— BEGIN Given material —

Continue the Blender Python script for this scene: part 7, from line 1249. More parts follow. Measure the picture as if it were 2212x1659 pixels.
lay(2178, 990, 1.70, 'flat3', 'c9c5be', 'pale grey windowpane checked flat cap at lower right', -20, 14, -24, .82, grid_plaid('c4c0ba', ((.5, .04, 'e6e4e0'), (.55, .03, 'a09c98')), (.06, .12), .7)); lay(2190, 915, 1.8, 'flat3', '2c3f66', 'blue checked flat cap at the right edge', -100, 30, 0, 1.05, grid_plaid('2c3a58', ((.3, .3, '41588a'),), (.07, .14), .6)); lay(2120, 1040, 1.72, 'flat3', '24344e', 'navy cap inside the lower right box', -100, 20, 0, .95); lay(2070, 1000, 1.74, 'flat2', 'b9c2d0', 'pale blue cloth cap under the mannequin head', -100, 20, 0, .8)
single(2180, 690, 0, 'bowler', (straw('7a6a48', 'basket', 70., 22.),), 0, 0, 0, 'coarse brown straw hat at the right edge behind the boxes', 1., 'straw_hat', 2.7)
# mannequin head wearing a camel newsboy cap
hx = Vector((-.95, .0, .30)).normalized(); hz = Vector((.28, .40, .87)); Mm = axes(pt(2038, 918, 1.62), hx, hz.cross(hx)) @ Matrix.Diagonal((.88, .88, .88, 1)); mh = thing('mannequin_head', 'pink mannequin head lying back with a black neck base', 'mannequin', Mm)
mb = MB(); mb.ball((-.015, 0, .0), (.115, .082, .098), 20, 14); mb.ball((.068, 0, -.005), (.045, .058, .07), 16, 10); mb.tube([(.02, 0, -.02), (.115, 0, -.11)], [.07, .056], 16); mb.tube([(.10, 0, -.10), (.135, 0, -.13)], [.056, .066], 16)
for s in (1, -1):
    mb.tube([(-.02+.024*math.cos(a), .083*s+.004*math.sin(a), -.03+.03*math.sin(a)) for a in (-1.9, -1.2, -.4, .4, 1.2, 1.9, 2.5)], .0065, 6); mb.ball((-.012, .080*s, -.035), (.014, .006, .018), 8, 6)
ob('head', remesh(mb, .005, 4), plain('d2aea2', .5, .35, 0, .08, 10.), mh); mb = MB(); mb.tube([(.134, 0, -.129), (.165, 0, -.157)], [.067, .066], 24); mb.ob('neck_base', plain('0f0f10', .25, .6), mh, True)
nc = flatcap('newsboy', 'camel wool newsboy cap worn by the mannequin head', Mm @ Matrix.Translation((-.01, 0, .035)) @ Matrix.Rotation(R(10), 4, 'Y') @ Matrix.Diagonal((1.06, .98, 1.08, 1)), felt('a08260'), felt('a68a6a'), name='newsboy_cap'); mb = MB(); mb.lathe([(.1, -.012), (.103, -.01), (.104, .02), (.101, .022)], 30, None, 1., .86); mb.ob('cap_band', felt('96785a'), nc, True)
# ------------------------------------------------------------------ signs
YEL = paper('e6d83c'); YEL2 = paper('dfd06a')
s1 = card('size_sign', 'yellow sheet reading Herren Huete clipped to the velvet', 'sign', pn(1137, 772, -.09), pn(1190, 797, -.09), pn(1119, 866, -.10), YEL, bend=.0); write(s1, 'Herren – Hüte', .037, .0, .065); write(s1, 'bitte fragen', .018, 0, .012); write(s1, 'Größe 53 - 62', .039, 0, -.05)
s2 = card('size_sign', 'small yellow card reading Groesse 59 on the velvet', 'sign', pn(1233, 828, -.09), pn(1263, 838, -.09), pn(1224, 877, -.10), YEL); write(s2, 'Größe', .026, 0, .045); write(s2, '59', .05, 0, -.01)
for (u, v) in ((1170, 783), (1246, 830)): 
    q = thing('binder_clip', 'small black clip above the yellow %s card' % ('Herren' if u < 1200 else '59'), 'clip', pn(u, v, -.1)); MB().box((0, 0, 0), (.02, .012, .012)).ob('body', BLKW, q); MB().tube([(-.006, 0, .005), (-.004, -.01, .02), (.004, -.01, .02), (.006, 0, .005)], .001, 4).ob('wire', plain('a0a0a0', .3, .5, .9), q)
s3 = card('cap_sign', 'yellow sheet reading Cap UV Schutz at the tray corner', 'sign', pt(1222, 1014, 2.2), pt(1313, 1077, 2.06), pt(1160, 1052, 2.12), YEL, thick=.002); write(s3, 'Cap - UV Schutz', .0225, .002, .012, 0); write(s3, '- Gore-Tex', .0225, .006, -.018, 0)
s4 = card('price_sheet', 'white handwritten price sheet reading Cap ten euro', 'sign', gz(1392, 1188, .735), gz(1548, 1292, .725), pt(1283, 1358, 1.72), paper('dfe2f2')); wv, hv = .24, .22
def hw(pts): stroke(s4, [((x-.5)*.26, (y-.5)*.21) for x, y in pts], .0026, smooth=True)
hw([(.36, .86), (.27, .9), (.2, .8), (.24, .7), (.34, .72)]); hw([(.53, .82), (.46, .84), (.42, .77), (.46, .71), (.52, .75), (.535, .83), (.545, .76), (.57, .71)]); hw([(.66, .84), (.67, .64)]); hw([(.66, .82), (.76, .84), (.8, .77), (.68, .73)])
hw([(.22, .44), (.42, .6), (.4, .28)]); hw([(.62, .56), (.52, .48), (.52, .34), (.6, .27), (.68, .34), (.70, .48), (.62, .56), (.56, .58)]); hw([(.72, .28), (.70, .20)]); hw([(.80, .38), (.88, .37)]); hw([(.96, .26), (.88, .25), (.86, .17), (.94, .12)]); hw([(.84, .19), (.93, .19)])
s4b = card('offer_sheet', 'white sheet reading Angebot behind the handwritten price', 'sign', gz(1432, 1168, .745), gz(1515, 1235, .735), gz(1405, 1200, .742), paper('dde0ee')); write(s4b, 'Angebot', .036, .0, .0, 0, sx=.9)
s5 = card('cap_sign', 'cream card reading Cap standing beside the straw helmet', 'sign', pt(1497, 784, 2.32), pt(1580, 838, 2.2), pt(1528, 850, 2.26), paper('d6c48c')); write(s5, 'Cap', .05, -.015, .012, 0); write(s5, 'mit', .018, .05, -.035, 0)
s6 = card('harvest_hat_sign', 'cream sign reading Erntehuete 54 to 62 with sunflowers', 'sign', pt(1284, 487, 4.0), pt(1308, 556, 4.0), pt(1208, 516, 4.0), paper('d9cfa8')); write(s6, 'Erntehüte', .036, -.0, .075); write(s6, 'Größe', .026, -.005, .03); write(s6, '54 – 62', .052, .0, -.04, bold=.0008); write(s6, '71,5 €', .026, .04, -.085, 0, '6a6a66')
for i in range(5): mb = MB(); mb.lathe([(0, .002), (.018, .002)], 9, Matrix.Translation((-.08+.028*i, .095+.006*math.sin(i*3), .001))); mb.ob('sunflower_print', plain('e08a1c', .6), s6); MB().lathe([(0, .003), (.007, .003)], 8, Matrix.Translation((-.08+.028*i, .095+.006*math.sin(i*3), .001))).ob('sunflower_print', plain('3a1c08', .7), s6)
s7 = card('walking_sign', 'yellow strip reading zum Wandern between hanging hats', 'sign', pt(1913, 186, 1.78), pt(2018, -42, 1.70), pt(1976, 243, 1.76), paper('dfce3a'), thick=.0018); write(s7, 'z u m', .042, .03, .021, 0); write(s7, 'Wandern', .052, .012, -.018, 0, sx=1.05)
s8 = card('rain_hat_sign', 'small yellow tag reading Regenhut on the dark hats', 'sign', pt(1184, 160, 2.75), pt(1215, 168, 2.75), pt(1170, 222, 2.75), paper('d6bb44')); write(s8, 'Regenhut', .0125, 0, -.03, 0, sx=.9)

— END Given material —

Copy the data above exactly. Every line must be included.

Continue the Blender Python script for this scene: part 7, from line 1249. More parts follow. Measure the picture as if it were 2212x1659 pixels.
lay(2178, 990, 1.70, 'flat3', 'c9c5be', 'pale grey windowpane checked flat cap at lower right', -20, 14, -24, .82, grid_plaid('c4c0ba', ((.5, .04, 'e6e4e0'), (.55, .03, 'a09c98')), (.06, .12), .7)); lay(2190, 915, 1.8, 'flat3', '2c3f66', 'blue checked flat cap at the right edge', -100, 30, 0, 1.05, grid_plaid('2c3a58', ((.3, .3, '41588a'),), (.07, .14), .6)); lay(2120, 1040, 1.72, 'flat3', '24344e', 'navy cap inside the lower right box', -100, 20, 0, .95); lay(2070, 1000, 1.74, 'flat2', 'b9c2d0', 'pale blue cloth cap under the mannequin head', -100, 20, 0, .8)
single(2180, 690, 0, 'bowler', (straw('7a6a48', 'basket', 70., 22.),), 0, 0, 0, 'coarse brown straw hat at the right edge behind the boxes', 1., 'straw_hat', 2.7)
# mannequin head wearing a camel newsboy cap
hx = Vector((-.95, .0, .30)).normalized(); hz = Vector((.28, .40, .87)); Mm = axes(pt(2038, 918, 1.62), hx, hz.cross(hx)) @ Matrix.Diagonal((.88, .88, .88, 1)); mh = thing('mannequin_head', 'pink mannequin head lying back with a black neck base', 'mannequin', Mm)
mb = MB(); mb.ball((-.015, 0, .0), (.115, .082, .098), 20, 14); mb.ball((.068, 0, -.005), (.045, .058, .07), 16, 10); mb.tube([(.02, 0, -.02), (.115, 0, -.11)], [.07, .056], 16); mb.tube([(.10, 0, -.10), (.135, 0, -.13)], [.056, .066], 16)
for s in (1, -1):
    mb.tube([(-.02+.024*math.cos(a), .083*s+.004*math.sin(a), -.03+.03*math.sin(a)) for a in (-1.9, -1.2, -.4, .4, 1.2, 1.9, 2.5)], .0065, 6); mb.ball((-.012, .080*s, -.035), (.014, .006, .018), 8, 6)
ob('head', remesh(mb, .005, 4), plain('d2aea2', .5, .35, 0, .08, 10.), mh); mb = MB(); mb.tube([(.134, 0, -.129), (.165, 0, -.157)], [.067, .066], 24); mb.ob('neck_base', plain('0f0f10', .25, .6), mh, True)
nc = flatcap('newsboy', 'camel wool newsboy cap worn by the mannequin head', Mm @ Matrix.Translation((-.01, 0, .035)) @ Matrix.Rotation(R(10), 4, 'Y') @ Matrix.Diagonal((1.06, .98, 1.08, 1)), felt('a08260'), felt('a68a6a'), name='newsboy_cap'); mb = MB(); mb.lathe([(.1, -.012), (.103, -.01), (.104, .02), (.101, .022)], 30, None, 1., .86); mb.ob('cap_band', felt('96785a'), nc, True)
# ------------------------------------------------------------------ signs
YEL = paper('e6d83c'); YEL2 = paper('dfd06a')
s1 = card('size_sign', 'yellow sheet reading Herren Huete clipped to the velvet', 'sign', pn(1137, 772, -.09), pn(1190, 797, -.09), pn(1119, 866, -.10), YEL, bend=.0); write(s1, 'Herren – Hüte', .037, .0, .065); write(s1, 'bitte fragen', .018, 0, .012); write(s1, 'Größe 53 - 62', .039, 0, -.05)
s2 = card('size_sign', 'small yellow card reading Groesse 59 on the velvet', 'sign', pn(1233, 828, -.09), pn(1263, 838, -.09), pn(1224, 877, -.10), YEL); write(s2, 'Größe', .026, 0, .045); write(s2, '59', .05, 0, -.01)
for (u, v) in ((1170, 783), (1246, 830)): 
    q = thing('binder_clip', 'small black clip above the yellow %s card' % ('Herren' if u < 1200 else '59'), 'clip', pn(u, v, -.1)); MB().box((0, 0, 0), (.02, .012, .012)).ob('body', BLKW, q); MB().tube([(-.006, 0, .005), (-.004, -.01, .02), (.004, -.01, .02), (.006, 0, .005)], .001, 4).ob('wire', plain('a0a0a0', .3, .5, .9), q)
s3 = card('cap_sign', 'yellow sheet reading Cap UV Schutz at the tray corner', 'sign', pt(1222, 1014, 2.2), pt(1313, 1077, 2.06), pt(1160, 1052, 2.12), YEL, thick=.002); write(s3, 'Cap - UV Schutz', .0225, .002, .012, 0); write(s3, '- Gore-Tex', .0225, .006, -.018, 0)
s4 = card('price_sheet', 'white handwritten price sheet reading Cap ten euro', 'sign', gz(1392, 1188, .735), gz(1548, 1292, .725), pt(1283, 1358, 1.72), paper('dfe2f2')); wv, hv = .24, .22
def hw(pts): stroke(s4, [((x-.5)*.26, (y-.5)*.21) for x, y in pts], .0026, smooth=True)
hw([(.36, .86), (.27, .9), (.2, .8), (.24, .7), (.34, .72)]); hw([(.53, .82), (.46, .84), (.42, .77), (.46, .71), (.52, .75), (.535, .83), (.545, .76), (.57, .71)]); hw([(.66, .84), (.67, .64)]); hw([(.66, .82), (.76, .84), (.8, .77), (.68, .73)])
hw([(.22, .44), (.42, .6), (.4, .28)]); hw([(.62, .56), (.52, .48), (.52, .34), (.6, .27), (.68, .34), (.70, .48), (.62, .56), (.56, .58)]); hw([(.72, .28), (.70, .20)]); hw([(.80, .38), (.88, .37)]); hw([(.96, .26), (.88, .25), (.86, .17), (.94, .12)]); hw([(.84, .19), (.93, .19)])
s4b = card('offer_sheet', 'white sheet reading Angebot behind the handwritten price', 'sign', gz(1432, 1168, .745), gz(1515, 1235, .735), gz(1405, 1200, .742), paper('dde0ee')); write(s4b, 'Angebot', .036, .0, .0, 0, sx=.9)
s5 = card('cap_sign', 'cream card reading Cap standing beside the straw helmet', 'sign', pt(1497, 784, 2.32), pt(1580, 838, 2.2), pt(1528, 850, 2.26), paper('d6c48c')); write(s5, 'Cap', .05, -.015, .012, 0); write(s5, 'mit', .018, .05, -.035, 0)
s6 = card('harvest_hat_sign', 'cream sign reading Erntehuete 54 to 62 with sunflowers', 'sign', pt(1284, 487, 4.0), pt(1308, 556, 4.0), pt(1208, 516, 4.0), paper('d9cfa8')); write(s6, 'Erntehüte', .036, -.0, .075); write(s6, 'Größe', .026, -.005, .03); write(s6, '54 – 62', .052, .0, -.04, bold=.0008); write(s6, '71,5 €', .026, .04, -.085, 0, '6a6a66')
for i in range(5): mb = MB(); mb.lathe([(0, .002), (.018, .002)], 9, Matrix.Translation((-.08+.028*i, .095+.006*math.sin(i*3), .001))); mb.ob('sunflower_print', plain('e08a1c', .6), s6); MB().lathe([(0, .003), (.007, .003)], 8, Matrix.Translation((-.08+.028*i, .095+.006*math.sin(i*3), .001))).ob('sunflower_print', plain('3a1c08', .7), s6)
s7 = card('walking_sign', 'yellow strip reading zum Wandern between hanging hats', 'sign', pt(1913, 186, 1.78), pt(2018, -42, 1.70), pt(1976, 243, 1.76), paper('dfce3a'), thick=.0018); write(s7, 'z u m', .042, .03, .021, 0); write(s7, 'Wandern', .052, .012, -.018, 0, sx=1.05)
s8 = card('rain_hat_sign', 'small yellow tag reading Regenhut on the dark hats', 'sign', pt(1184, 160, 2.75), pt(1215, 168, 2.75), pt(1170, 222, 2.75), paper('d6bb44')); write(s8, 'Regenhut', .0125, 0, -.03, 0, sx=.9)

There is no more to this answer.